Por outro lado, os estudiosos não se põem de acordo no motivo pelo qual o mercantilismo foi a ideologia ou teoria econômica dominante durante dois séculos e meio. Um grupo, representado por Jacob Viner, argumenta que o mercantilismo foi simplesmente um sistema muito direto e que contava com senso comum. Contudo, sustentava-se sobre uma série de falácias lógicas que não podiam ser descobertas pelas pessoas da época, dado que não tinham as ferramentas analíticas necessárias. Outra escola, apoiada por economistas como Robert B. Ekelund, entende que o mercantilismo não era um erro, mas o melhor sistema possível para aqueles que o desenvolveram. Esta escola argumenta que as políticas mercantilistas foram desenvolvidas e postas em prática por comerciantes e governos, cujo objetivo era incrementar ao máximo os benefícios empresariais. Os empresários beneficiavam-se enormemente, e sem que isso lhes supusesse um esforço, pela imposição de monopólios, as proibições às importações e a pobreza dos trabalhadores. Os governos, pela sua vez, beneficiavam-se do cobro das tarifas alfandegárias e os pagamentos dos mercadores.
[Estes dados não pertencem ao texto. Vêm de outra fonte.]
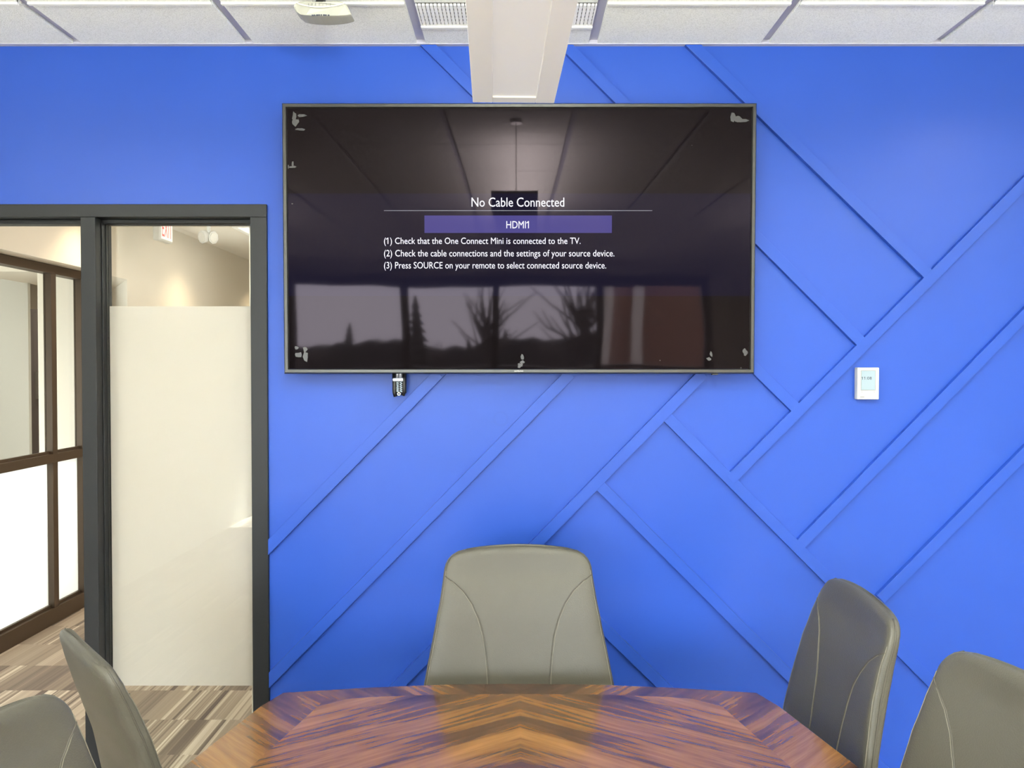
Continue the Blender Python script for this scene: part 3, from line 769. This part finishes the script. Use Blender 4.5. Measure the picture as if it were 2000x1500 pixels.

Se bem que as ideias econômicas mais tardias foram desenvolvidas com freqüência por acadêmicos e filósofos, quase todos os escritores mercantilistas eram comerciantes ou pessoas com cargos no Governo.
Dentro da doutrina econômica mercantilista emergiram, de maneira natural, três questões fundamentais que gerava esta lucrativa atividade comercial:
O monopólio da exportação;
O problema dos câmbios e a sua derivação;
O problema da balança comercial.
Na obra The Circle of Commerce (O Círculo do Comércio, 1623), Edward Misselden desenvolveu um conceito de balança comercial expressado em termos de débitos e créditos, apresentando o cálculo da balança comercial para a Inglaterra do dia de Natal de 1621 até o de 1622.